On 11/24/2012 03:25 PM, Doug Hardie wrote:
On 24 November 2012, at 12:32, Tim Daneliuk wrote:Can someone kindly explain what is going on here: Machine A: FreeBSD - was running 8, just upgraded to 9.1-PRE (I don't recall seeing the behavior described below in V8, but then, I don't think I ever tried it). Machine B: Linux Mint Desktop - Machine A acts as an NFS server for Machine B. - Machine A exports a particular directory like this: /usr/foo -maproot=myid -network ... - /usr/foo/bar is owned by root on Machine A and has files therein owned as root:root with permissions of 600. - If I access /usr/foo/bar/file1 from Machine B, I cannot read it but - and this is the part I don't get - I CAN *rename* it.
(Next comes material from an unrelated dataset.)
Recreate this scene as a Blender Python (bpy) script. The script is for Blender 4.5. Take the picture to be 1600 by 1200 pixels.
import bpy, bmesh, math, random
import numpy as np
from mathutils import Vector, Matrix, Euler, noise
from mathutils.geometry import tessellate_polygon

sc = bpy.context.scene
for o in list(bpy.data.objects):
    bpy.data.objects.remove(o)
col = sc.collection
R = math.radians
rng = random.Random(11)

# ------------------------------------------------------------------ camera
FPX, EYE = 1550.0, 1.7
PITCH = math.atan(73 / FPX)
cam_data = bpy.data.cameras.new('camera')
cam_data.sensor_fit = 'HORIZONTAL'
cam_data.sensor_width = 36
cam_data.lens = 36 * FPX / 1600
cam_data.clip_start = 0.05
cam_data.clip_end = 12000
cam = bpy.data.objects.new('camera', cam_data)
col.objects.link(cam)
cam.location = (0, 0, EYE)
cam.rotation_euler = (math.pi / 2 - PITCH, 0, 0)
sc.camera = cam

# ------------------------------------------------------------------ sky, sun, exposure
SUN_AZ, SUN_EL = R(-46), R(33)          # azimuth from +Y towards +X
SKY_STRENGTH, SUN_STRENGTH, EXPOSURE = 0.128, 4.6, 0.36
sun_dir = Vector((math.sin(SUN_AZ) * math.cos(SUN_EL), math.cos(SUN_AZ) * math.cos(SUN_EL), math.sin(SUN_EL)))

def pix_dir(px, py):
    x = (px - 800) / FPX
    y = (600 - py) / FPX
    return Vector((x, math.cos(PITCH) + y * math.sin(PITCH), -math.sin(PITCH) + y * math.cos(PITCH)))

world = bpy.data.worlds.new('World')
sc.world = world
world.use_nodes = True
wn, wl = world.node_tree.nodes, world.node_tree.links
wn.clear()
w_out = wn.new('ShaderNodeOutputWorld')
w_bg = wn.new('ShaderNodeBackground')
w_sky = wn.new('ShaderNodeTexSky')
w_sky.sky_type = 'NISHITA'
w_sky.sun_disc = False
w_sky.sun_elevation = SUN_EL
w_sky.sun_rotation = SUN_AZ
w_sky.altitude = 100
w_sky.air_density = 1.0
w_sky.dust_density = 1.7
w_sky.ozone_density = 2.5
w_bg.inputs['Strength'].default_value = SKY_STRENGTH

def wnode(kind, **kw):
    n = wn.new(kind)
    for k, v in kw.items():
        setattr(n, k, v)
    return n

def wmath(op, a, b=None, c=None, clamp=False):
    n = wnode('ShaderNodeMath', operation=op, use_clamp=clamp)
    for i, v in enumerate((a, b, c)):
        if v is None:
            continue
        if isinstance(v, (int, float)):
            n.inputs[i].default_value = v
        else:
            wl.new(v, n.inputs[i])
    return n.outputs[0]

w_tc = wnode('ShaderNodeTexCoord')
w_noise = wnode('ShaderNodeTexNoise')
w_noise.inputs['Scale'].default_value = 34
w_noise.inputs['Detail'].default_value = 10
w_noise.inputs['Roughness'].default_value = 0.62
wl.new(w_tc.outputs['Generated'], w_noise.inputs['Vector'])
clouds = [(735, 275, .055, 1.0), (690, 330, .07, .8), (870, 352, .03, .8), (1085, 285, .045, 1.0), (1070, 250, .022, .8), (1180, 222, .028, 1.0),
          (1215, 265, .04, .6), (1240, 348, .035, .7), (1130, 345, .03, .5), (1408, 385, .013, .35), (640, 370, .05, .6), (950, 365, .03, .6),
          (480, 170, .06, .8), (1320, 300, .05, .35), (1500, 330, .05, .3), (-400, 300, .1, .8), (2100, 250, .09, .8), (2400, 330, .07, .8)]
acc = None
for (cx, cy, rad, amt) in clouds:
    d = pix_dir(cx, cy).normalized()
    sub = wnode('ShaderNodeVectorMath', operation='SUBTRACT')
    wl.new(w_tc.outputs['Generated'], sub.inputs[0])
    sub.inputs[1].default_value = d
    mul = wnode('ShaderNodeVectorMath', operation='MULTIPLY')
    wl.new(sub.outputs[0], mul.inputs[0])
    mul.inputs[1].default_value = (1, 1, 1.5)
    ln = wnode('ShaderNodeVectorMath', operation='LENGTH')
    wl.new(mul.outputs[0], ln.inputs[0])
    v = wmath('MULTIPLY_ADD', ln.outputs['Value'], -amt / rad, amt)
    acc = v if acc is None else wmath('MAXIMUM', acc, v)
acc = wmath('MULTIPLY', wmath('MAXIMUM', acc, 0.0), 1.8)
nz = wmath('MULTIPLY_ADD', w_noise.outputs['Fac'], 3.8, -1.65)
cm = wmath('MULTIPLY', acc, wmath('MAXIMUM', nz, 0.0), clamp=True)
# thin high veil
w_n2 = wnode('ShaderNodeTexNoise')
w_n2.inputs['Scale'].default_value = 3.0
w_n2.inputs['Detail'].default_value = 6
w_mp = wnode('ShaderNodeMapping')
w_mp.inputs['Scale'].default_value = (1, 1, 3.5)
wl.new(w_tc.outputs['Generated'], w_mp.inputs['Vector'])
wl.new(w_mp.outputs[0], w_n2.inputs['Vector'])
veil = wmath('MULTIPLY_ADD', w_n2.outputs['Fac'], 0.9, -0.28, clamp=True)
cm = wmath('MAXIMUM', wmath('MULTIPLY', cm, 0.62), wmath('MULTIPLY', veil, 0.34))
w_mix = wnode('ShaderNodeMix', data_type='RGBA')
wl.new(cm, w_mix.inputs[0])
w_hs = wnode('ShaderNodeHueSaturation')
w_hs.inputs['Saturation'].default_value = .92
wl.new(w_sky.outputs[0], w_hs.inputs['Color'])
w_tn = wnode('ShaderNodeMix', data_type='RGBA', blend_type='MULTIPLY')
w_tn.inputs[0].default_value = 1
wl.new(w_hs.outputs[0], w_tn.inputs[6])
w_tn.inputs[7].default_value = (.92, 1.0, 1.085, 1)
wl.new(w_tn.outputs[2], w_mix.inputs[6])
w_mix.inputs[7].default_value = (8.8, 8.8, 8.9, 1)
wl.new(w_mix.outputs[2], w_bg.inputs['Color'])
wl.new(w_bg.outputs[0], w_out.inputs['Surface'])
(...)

What's going on? Since /foo/bar/ is owned by root and everything in it is 600 root:root, I would not expect a remote access to allow things like renaming. Clearly I am missing something here, but I don't get it.What are the permissions on the directory /usr/foo/bar?
775 Let me correct something. The files in that directory are owned by root:wheel (not root:root - I got my *nixes confused), but they definitely have 600 perms. On Machine A, user 'myid' is IN the wheel group but I still don't see how he's getting permission to rename the file.